The metaphorical game in international relations is often chess, or escalation, or maybe just the adjectival “great” game.  But these days we seem to be playing that old standby, dominoes, more than anything else:  will Iran getting nuclear weapons lead to others getting them?  will Tunisia’s revolt spread? will North Korea’s erratic behavior precipitate in one way or another refugee flows into China that Beijing will want to prevent?

As Stephen Walt points out, revolutions don’t usually spread like wildfire.  The demonstration effect of what happens in Tunisia may be strong, but it is uncertain what the outcome is and therefore what events there will “demonstrate.”  I still wouldn’t call it a revolution, since the prior regime is very much in place, not only in the salubrious sense that the constitution is being implemented but in the less salubrious sense that the old guard remains in key offices.  Only the President and his coterie are gone.  Tunisia is looking for the moment more like a palace or military coup in response to popular uprising than like a real revolution. I can imagine that being imitated in more than one Arab country.

With respect to Iran and nuclear weapons, Johan Bergenas argues his case against the dominoes falling well, but unfortunately the argument against a nuclear Iran remains strong even without the worst case scenario, as he acknowledges.  While diplomats, spooks and geeks (or maybe I should say spoogeeks?) in the U.S. and Israel are chuckling over Stuxnet’s damage to Iranian centrifuges, the problem remains as great as always.  We just have more time to find, or not to find, a solution.  I’m no fan of Hillary Mann and Flynt Leverett’s triumphalist version of today’s Iran, but I also don’t buy Tehran Bureau’s defeatist version.

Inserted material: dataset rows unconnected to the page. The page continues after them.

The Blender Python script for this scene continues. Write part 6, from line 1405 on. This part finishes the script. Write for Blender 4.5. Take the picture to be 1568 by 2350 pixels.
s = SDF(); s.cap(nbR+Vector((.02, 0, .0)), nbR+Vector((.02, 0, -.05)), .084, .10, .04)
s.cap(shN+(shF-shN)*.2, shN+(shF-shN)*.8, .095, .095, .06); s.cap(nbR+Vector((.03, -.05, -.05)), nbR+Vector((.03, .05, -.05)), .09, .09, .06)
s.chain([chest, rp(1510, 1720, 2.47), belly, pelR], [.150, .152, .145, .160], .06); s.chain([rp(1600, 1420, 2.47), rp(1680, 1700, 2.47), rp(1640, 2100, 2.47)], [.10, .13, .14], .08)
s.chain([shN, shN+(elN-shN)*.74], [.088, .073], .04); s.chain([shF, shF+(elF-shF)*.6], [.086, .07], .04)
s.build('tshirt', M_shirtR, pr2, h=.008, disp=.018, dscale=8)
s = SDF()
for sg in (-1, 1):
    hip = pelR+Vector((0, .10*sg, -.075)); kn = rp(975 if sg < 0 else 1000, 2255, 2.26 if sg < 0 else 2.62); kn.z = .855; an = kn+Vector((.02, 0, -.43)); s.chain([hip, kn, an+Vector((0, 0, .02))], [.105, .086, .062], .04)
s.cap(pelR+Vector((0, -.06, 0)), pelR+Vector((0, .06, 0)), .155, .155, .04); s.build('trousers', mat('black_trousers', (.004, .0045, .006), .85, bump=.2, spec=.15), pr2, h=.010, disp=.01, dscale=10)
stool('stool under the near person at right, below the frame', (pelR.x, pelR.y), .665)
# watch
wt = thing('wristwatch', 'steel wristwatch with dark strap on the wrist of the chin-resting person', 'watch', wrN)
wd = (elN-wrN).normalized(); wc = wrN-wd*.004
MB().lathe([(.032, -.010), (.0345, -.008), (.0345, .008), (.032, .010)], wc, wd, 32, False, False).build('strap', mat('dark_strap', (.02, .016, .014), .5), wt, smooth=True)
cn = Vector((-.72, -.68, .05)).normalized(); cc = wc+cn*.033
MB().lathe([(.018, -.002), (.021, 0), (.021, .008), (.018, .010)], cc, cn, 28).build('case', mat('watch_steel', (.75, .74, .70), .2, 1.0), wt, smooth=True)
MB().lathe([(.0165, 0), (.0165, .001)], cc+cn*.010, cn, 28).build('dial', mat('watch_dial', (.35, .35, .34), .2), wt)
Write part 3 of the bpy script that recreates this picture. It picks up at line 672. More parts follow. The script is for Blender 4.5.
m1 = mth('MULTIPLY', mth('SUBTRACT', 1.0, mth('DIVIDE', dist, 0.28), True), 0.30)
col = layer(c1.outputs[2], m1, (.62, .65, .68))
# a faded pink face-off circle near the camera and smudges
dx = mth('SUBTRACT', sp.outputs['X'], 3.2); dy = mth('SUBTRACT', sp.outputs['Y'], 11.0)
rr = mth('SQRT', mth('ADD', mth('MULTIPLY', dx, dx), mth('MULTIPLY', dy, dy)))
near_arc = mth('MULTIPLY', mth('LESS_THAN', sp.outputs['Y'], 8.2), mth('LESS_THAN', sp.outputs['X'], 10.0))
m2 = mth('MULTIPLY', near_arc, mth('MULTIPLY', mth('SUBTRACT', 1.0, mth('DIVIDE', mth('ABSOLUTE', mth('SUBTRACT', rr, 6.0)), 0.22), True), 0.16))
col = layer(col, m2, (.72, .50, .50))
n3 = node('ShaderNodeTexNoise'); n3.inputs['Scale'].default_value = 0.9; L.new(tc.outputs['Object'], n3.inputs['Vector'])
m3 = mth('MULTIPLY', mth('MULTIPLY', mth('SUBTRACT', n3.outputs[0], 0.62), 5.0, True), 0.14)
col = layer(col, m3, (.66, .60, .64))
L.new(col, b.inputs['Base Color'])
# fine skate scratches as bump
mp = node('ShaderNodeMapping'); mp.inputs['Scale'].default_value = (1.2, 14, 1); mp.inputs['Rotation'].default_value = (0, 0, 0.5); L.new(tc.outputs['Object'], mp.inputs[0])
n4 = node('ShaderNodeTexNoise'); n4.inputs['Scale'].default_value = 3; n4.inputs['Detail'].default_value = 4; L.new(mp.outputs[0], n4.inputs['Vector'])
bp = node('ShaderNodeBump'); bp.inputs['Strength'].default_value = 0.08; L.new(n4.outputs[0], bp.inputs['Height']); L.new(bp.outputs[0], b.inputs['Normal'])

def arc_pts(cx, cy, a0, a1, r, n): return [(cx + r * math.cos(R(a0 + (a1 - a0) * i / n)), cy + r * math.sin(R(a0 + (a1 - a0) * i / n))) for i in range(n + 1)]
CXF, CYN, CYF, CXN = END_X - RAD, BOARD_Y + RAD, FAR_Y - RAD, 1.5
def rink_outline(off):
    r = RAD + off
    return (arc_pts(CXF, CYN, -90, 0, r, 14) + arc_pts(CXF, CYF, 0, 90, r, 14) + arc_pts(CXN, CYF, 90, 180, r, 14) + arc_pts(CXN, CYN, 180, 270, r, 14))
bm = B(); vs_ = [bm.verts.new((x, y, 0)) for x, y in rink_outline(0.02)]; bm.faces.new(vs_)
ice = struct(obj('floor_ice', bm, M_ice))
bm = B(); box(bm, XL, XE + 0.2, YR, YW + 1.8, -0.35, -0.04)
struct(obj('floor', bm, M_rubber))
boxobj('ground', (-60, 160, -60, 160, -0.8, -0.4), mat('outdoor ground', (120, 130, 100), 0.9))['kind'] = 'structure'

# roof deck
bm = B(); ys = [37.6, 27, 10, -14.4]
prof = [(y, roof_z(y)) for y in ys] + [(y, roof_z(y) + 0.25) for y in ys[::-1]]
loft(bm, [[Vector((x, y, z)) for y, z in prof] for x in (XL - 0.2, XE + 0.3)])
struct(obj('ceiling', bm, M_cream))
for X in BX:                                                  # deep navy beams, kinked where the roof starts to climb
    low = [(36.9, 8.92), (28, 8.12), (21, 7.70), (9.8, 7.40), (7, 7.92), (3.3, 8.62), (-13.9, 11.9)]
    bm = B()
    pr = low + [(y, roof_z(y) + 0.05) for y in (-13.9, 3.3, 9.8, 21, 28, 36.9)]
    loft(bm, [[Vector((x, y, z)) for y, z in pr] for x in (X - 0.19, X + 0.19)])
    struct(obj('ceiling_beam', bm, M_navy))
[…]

President Ahmedinejad still looks pretty strong, having managed his personnel challenges to the Supreme Leader as well as his economic reforms and their political impact better than many expected.

China’s willingness to save our bacon with North Korea is but one of the Washington myths that Mort Abramowitz pooh-poohs, suggesting that if we had a clearer and more consistent policy of our own we might be better off than relying on Beijing to do the right thing.  In any event, the Chinese seem to be finding the discomfort that North Korea causes “not unwelcome,” as the diplomats say, and they fear more refugee flows arising from the regime change Washington might like than anything else.

So dominoes don’t look like such a good game, and in my experience they are not, being a Vietnam generation fogy.  That said, I feel reasonably certain that our weak response to North Korea’s nuclear testing has in fact encouraged the Iranians to move ahead to acquiring whatever technology they think they need to become at least a virtual nuclear power.  Did we ever deprive Brazil of its technology after it forswore nuclear weapons and signed the Treaty of Tlatelolco?  Or South Africa?

That is the thing about dominoes.  When they fall, the consequences are often irreversible, and the directions they fall in unpredictable.  I hope that the outcome of last week’s events in Tunisia is not only democratic but relatively liberal and Western-oriented.  Many of us–I include myself–will regret the cheering we did from the sidelines if Al Qaeda in the Maghreb finds haven in North Africa, where its recruiting efforts are already strong.